Ezequiel 47, 1-9. 12; Sal 45, 2-3. 5-6. 8-9 ; san Juan 5, 1-3. 5-16

Al hilo del Evangelio de hoy, recordaba una conversación que mantuve con unos amigos hace algunos años. Se trataba de saber el por qué de la existencia del mal en el mundo y, sobre todo, después del acontecimiento de la Encarnación del Hijo de Dios. ¿No había venido Cristo a redimirnos? ¿No nos había salvado de la muerte y del pecado?… entonces, ¿por qué sigue habiendo tanto sufrimiento? ¿Por qué permite Dios las guerras, el hambre y tanta miseria?

Uno de estos amigos cogió el Evangelio y leyó en voz alta el pasaje de hoy. La pregunta era: “¿Por qué curó Jesús sólo al que llevaba treinta y ocho años enfermo?… ¿Por qué no se curaron todos los que estaban en la piscina (ciegos, paralíticos…), ya que Jesús era el Hijo de Dios, y tenía todo el poder para hacerlo?”. En un primer momento, daba la impresión de que me estaban poniendo “contra la espada y la pared” (yo era el único sacerdote de ese grupo), y opté por seguir escuchando las reflexiones y quejas de los demás. De pronto, todas las miradas se fijaron en mí, esperando una respuesta “autorizada”. Hay que reconocer que la cuestión tiene “miga”, y que estamos hablando de los grandes misterios del hombre. ¿Cómo acabo la cosa? Pues eché mano también de los Evangelios, y busqué aquella queja del Señor: “No pudo hacer allí ningún milagro por su falta de fe”.
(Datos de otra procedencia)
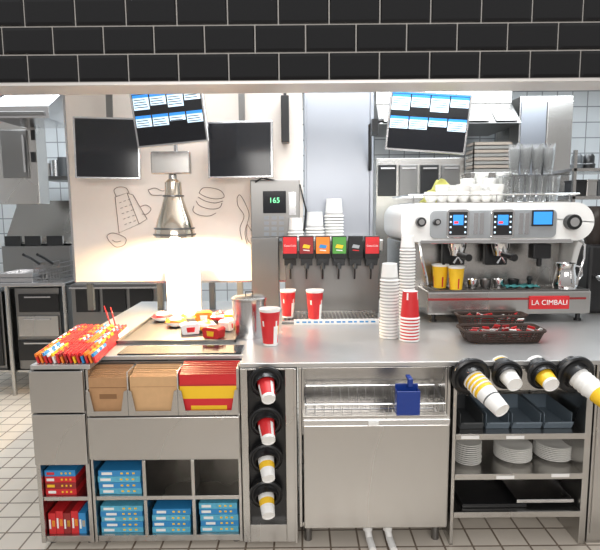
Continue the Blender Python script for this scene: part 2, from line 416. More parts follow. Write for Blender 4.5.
# unit E
g0,g1=xf(452),xf(590)
ce=thing('shelf_cabinet','open stainless shelf cabinet holding cup tubes, bins, saucers and trays','cabinet',((g0+g1)/2,2.6,0))
def zE(v): return zf(v,520)
m=MB(); m.box(g0,g0+.016,2.302,2.9,0.0,ZC); m.box(g1-.03,g1,2.30,2.9,0.0,ZC); m.box(g0+.016,g1-.03,2.885,2.895,.12,ZC); m.build('side_frame',STEEL,ce,bev=.002)
shE=[zE(434),zE(474),zE(512)]
for z in shE:
    m=MB(); m.box(g0+.016,g1-.03,2.31,2.885,z-.012,z); m.box(g0+.016,g1-.03,2.298,2.31,z-.026,z+.002); m.build('shelf',STEEL,ce,bev=.001)
m=MB(); m.box(g0+.016,g1-.03,2.50,2.51,zE(405),ZC); m.box(g0+.016,g1-.03,2.295,2.33,ZC-.012,ZC); m.build('tube_backplate',STEEL,ce)
for u,v in((470,436),(505,476),(560,474),(515,436)):
    x0,x1,z0,z1=rect(u-9,v-1.3,u+9,v+1.8,2.3); m=MB(); m.box(x0,x1,2.2955,2.298,z0-.004,z1-.004); m.build('shelf_label',PAPERW,ce)
dO=(.34,-.80,-.40)
tubes=[(472,378,.090,.054,dO),(508,376,.070,.048,(.10,-.9,-.30)),(544,376,.070,.048,(.10,-.9,-.33)),(577,376,.090,.054,dO)]
protoW=cup('paper_cup',.046,.034,.13,[PAPERW,YEL,DGREY],[(.1,0),(.5,0),(.55,2),(.85,0),(.97,1)],None,'x',lip=.003)
protoY=cup('paper_cup',.046,.034,.13,[PAPERW,YEL],[(.1,0),(.25,1),(.7,1),(.93,0)],None,'x',lip=.003)
fl={'W':[protoW],'Y':[protoY]}
tl=[('W',6,'white and yellow paper cup nested in the leftmost angled tube of the shelf cabinet'),('W',2,'white paper cup poking from the second tube of the shelf cabinet'),('Y',2,'yellow paper cup poking from the third tube of the shelf cabinet'),('Y',6,'yellow paper cup nested in the rightmost angled tube of the shelf cabinet')]
for (u,v,ro,ri,d),(kk,n,lab) in zip(tubes,tl):
    d=Vector(d).normalized(); c=W(u,v,2.255); holder(ce,c,d,ro,ri)
    src=protoW if kk=='W' else protoY
    for k in range(n):
        pos=c+d*((.205 if n==6 else .065)-k*.021)
        rot=dirrot(-d)
        if fl[kk]: o=fl[kk].pop(); o.location=pos; o.rotation_euler=rot; tag(o,lab,'paper cup','cups in the shelf cabinet tubes')
        else: dup(src,pos,rot,lab,'cups in the shelf cabinet tubes')
m_names=['dark grey plastic bin, leftmost on the upper shelf','blue grey plastic bin beside the leftmost one on the upper shelf','blue grey plastic bin, third along the upper shelf','blue grey plastic bin, rightmost on the upper shelf']
bc=[DGREY,BGREY,BGREY,BGREY]
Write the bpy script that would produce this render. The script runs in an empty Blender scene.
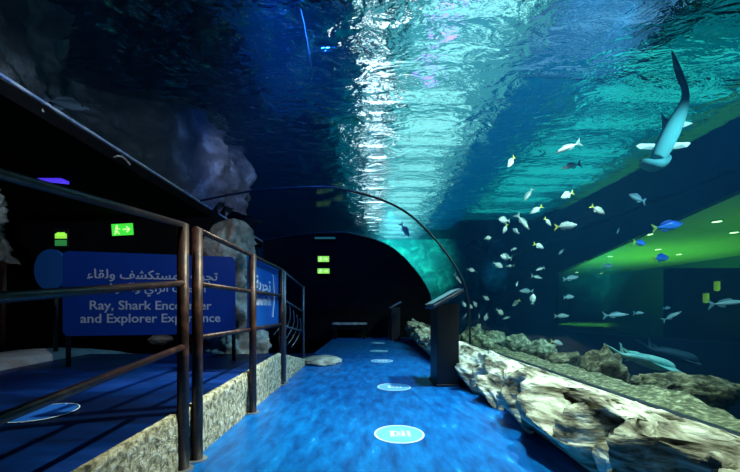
import bpy, bmesh, math, random
from mathutils import Vector, Matrix, Euler, noise
R = math.radians
C = bpy.context.scene.collection
sc = bpy.context.scene
random.seed(4)

# ------------------------------------------------------------------ camera
CAMZ = 0.85
cd = bpy.data.cameras.new('camera'); cam = bpy.data.objects.new('camera', cd); C.objects.link(cam)
cam.location = (0, 0, CAMZ); cam.rotation_euler = (R(90), 0, 0)
cd.sensor_width = 36; cd.lens = 36*340/740; cd.shift_y = 0.1; cd.clip_start = 0.02; cd.clip_end = 200
sc.camera = cam
# ------------------------------------------------------------------ world and colour management
w = bpy.data.worlds.new('world'); sc.world = w; w.use_nodes = True
w.node_tree.nodes['Background'].inputs[0].default_value = (0.02, 0.05, 0.12, 1)
w.node_tree.nodes['Background'].inputs[1].default_value = 0.05
sc.view_settings.view_transform = 'Standard'; sc.view_settings.look = 'None'
sc.view_settings.gamma = 1; sc.view_settings.use_curve_mapping = False
sc.view_settings.exposure = 0.0
cy = sc.cycles
cy.use_denoising = True
cy.caustics_refractive = False; cy.caustics_reflective = False
cy.max_bounces = 10; cy.transparent_max_bounces = 24; cy.volume_bounces = 1; cy.sample_clamp_indirect = 3
# ------------------------------------------------------------------ lamps of the aquarium, and fill spots added among them
def lamp(name, kind, loc, target, power, col, size=0.1, angle=60, blend=0.6):
    l = bpy.data.lights.new(name, kind); l.energy = power; l.color = col
    if kind == 'SPOT': l.spot_size = R(angle); l.spot_blend = blend; l.shadow_soft_size = size
    elif kind == 'AREA': l.shape = 'DISK'; l.size = size
    else: l.shadow_soft_size = size
    o = bpy.data.objects.new(name, l); C.objects.link(o); o.location = loc
    o.rotation_euler = (Vector(target)-Vector(loc)).to_track_quat('-Z', 'Y').to_euler()
    return o
lamp('tank_or_fill_spot', 'SPOT', (2.6, 3.6, 4.85), (1.3, 3.6, 0.2), 1450, (0.86, 1.0, 0.80), 0.06, 62, 0.8)
lamp('tank_or_fill_spot', 'SPOT', (0.7, 1.5, 4.85), (1.35, 1.9, 0.2), 1150, (0.86, 1.0, 0.80), 0.06, 44, 0.8)
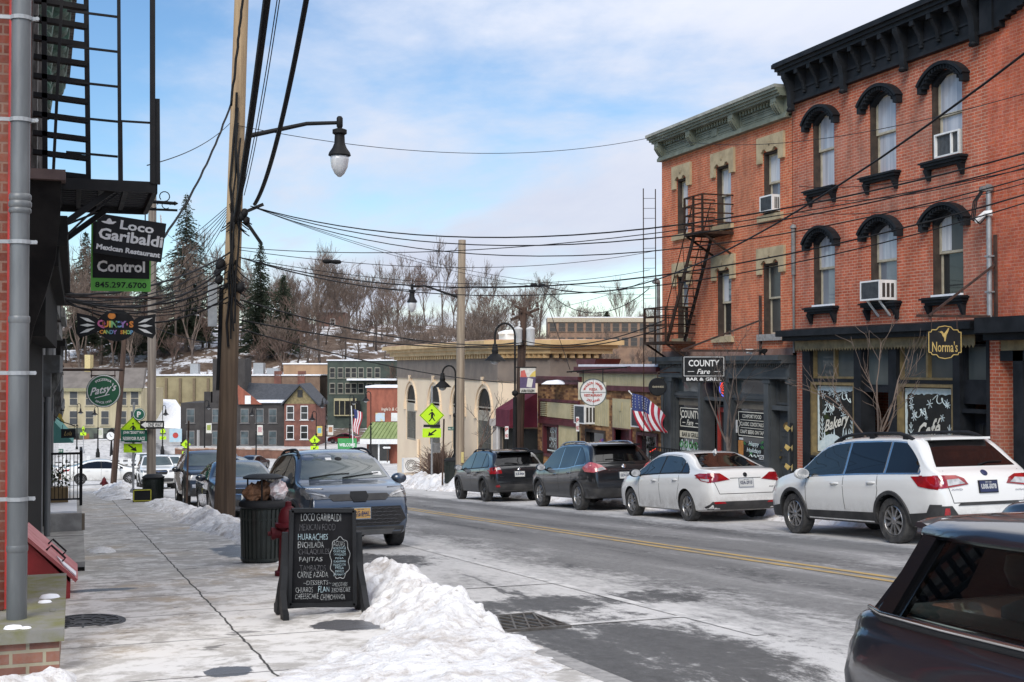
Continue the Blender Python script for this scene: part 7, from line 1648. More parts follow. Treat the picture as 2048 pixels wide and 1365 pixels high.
for x,s_ in ((.3,1.0),(5.5,.8),(9.5,.8)):m = MB();m.box(x,x+1.2,-.2,1,h-1.5,h+.8);m.build('parapet_pier',BRK,t)
m = MB();m.box(1.3,3,3,5,h+.3,h+2.2);m.box(3.6,5.6,3,5,h+.3,h+1.3);m.build('roof_unit',GALV,t)
t,W_,h = block('stucco_building','flat fronted orange stucco building left of the green building',567,656,729,835,222,ORNG,deep=10)
t,W_,h = block('green_building','dark green three storey building with cream windows and a snow covered porch',655,795,722,832,208,DKGRN,deep=14,rows=(746,777),cols=(665,681,696,708,722,739,755),wsz=(.75,1.55),frame=M('dull_cream_trim',(.33,.31,.25)))
m = MB();m.box(W_*.3,W_,-2.2,0,5.9,6.2);m.build('porch_roof',SNOWC,t)
m = MB();m.box(W_*.10,W_*.42,-.5,0,0,2.9);m.build('cream_porch',M('cream_porch',(.42,.37,.22)),t)
for k in range(5):x = W_ * (.11+.075*k);m = MB();m.box(x,x+.75,-.54,-.501,.2,2.5);m.build('porch_opening',G_DRK,t)
t,W_,h = block('grey_building','dark grey painted two storey building with white sash windows and a square tower',362,569,806,908,172,DGREY,deep=11,rows=(832,876),cols=(382,433,490,520,546),wsz=(.95,1.75),frame=M('pale_grey_trim',(.20,.19,.185)),pane=glass('blue_grey_pane',(.10,.13,.14),.05,.6,(.04,.05,.055)),snow=False)
m = MB();x0,x1 = (424-362) / 2500 * 172,(488-362) / 2500 * 172;m.box(x0,x1,.4,5,h-.2,(908-718)/2500*172);m.build('tower',DGREY,t);m = MB();m.box((405-362)/2500*172,(419-362)/2500*172,1,2,h,h+1.5);m.build('chimney',DGREY,t)
m = MB();m.box(x1+.1,W_+.1,-.35,3,h+.002,h+.4);m.build('eave_snow',SNOWC,t)
t,W_,h = block('gable_house','red brick house with a yellow shingled gable and dark slate roof',569,632,808,908,171,BRK,deep=9,rows=(826,865),cols=(581,609),wsz=(.85,1.7),frame=WHITE,snow=False)
pk = (908-772) / 2500 * 171;m = MB();m.prism([(0,-.02,h),(W_,-.02,h),(W_/2,-.02,pk)],(0,.3,0));m.build('gable',M('ochre_shingle',(.25,.2,.10),(.16,.13,.07),3,.9),t)
m = MB();m.box(W_/2-.35,W_/2+.35,-.1,-.021,h+.9,h+1.9);m.build('attic_window',G_DRK,t)
m = MB()
for s_ in (0,1):a,b = ((-.4,h-.25),(W_/2,pk+.05)) if s_ == 0 else ((W_/2,pk+.05),(W_+.4,h-.25));m.prism([(a[0],-.5,a[1]),(b[0],-.5,b[1]),(b[0],-.5,b[1]+.25),(a[0],-.5,a[1]+.25)],(0,9.5,0))
m.prism([(-5.6,1.0,h+.05),(-.0,1.0,h+.05),(W_/2,4.2,pk),(-7.4,4.2,pk+.3)],(0,.25,.1));m.build('roof',SHING,t)
m = MB();m.prism([(-6.4,.6,h-.1),(-3.2,.6,h-.1),(-6.6,.6,h+2.6)],(0,.4,0));m.build('red_gable',ORBR,t);m = MB();m.box(-5.5,-4.7,.5,.59,h-.05,h+1.1);m.build('gable_window',WHITE,t)
t,W_,h = block('corner_shop','red brick corner shop with a green standing seam awning beyond the bank',734,800,776,928,136,ORBR,deep=10)
m = MB();m.prism([(-.6,-1.2,h*.34),(W_,-1.2,h*.34),(W_,-.0,h*.55),(.6,-.0,h*.55)],(0,.12,.06));m.build('awning',M('moss_green_metal',(.21,.27,.10),(.17,.22,.08),1,.6),t);m = MB()
for k in range(9):m.bar((-.5+k*.44,-1.22,h*.34+.06),(.7+k*.4,-.02,h*.55+.06),.05,.06)
m.build('awning_seam',M('moss_green_metal',(.2,.27,.1)),t)
m = MB();m.box(-.6,W_,-1.25,0,h*.27,h*.335);m.build('white_fascia',WHITE,t);m = MB();m.box(.3,2.5,-.9,-.02,.3,h*.27);m.build('bay_window',G_DRK,t);m = MB();m.box(1.32,1.48,-.95,-.88,.2,h*.27);m.box(.2,2.6,-.95,-.88,.1,.4);m.build('bay_frame',WHITE,t)
m = MB();m.text('Ingle\'s & Co',(2.6,-.02,h*.715),(1,0,0),(0,0,1),h=.45,w_=2.0,shear=.15);m.build('script_lettering',M('cream_lettering',(.8,.77,.66)),t)
for x,cc in ((.95,(.62,.48,.18)),(2.65,(.66,.66,.64))):m = MB();m.box(x,x+1.0,-.08,-.01,h*.56,h*.67);m.build('poster',M('poster_%d' % int(x*4),cc,(.45,.55,.62) if x < 2 else (.58,.58,.57),1.1,.7,lo=.45,hi=.55),t)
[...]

Comentábamos el otro día que en Madrid se está celebrando un Sínodo diocesano. La cuestión de fondo que se dilucida es la transmisión de la fe. Y lo primero que hay que decir es que la fe no es algo que podamos adquirir en cualquier supermercado. La fe, antes que nada, es un don, es decir, un regalo de Dios recibido sin merito alguno por nuestra parte. Pero, ¡ojo!, la fe no es obcecación, ni lanzarse alegremente a la sinrazón. La fe nos la da Dios para que sepamos trascender lo que nos ata a este mundo, pero teniendo también los pies bien asentados en él. Es la manera en la que Dios nos da a entender que la vida no se encierra en las “cuatro paredes” de esta tierra, sino que tiene valor en cuanto Dios es su referente… lo demás (aunque se enfaden algunos), no sirve para nada. Por eso, hablar de la transmisión de fe en una ciudad grande como es la capital de España tiene un valor importantísimo. Pero lo que ha de transmitirse ha de estar antes traspasado de amor y generosidad en el corazón de los que han de evangelizar. Todos (curas, monjas, laicos…), ¡absolutamente todos!, están llamados a anunciar que Dios es el sentido último del hombre, pero es necesario vivir esa fe con obras, y no sólo con teorías o buenos propósitos. Cuando Jesús se quejaba de la falta de fe de aquellos que le pedían milagros, estaba viendo corazones muertos o cansinos, que sólo buscaban el espectáculo, pero para nada estaban dispuestos a cambiar la letra por el espíritu. Ese tipo de cambios sólo los puede operar Dios, y, para dar ese paso, tenemos que ser muy libres.

“¿Por qué no se curaron todos?”. Y aquí está la segunda parte de la respuesta. Cogí de mi bolsillo un crucifijo que siempre llevo conmigo, y les hice a mis amigos la siguiente pregunta: ¿Por qué permitió Dios que su Hijo muriera tan cruelmente en la Cruz?… Creo que si fuéramos capaces de estar en ese escenario (el del Calvario), quedaríamos sobrecogidos ante la falta de reproches de la Virgen viendo morir a su hijo. Ella sufrió (como pueden hacerlo millones de hombres y mujeres todos los días), pero, y esta es la diferencia, ella permaneció allí… rezando por ti y por mí, para que fuéramos definitivamente “curados”.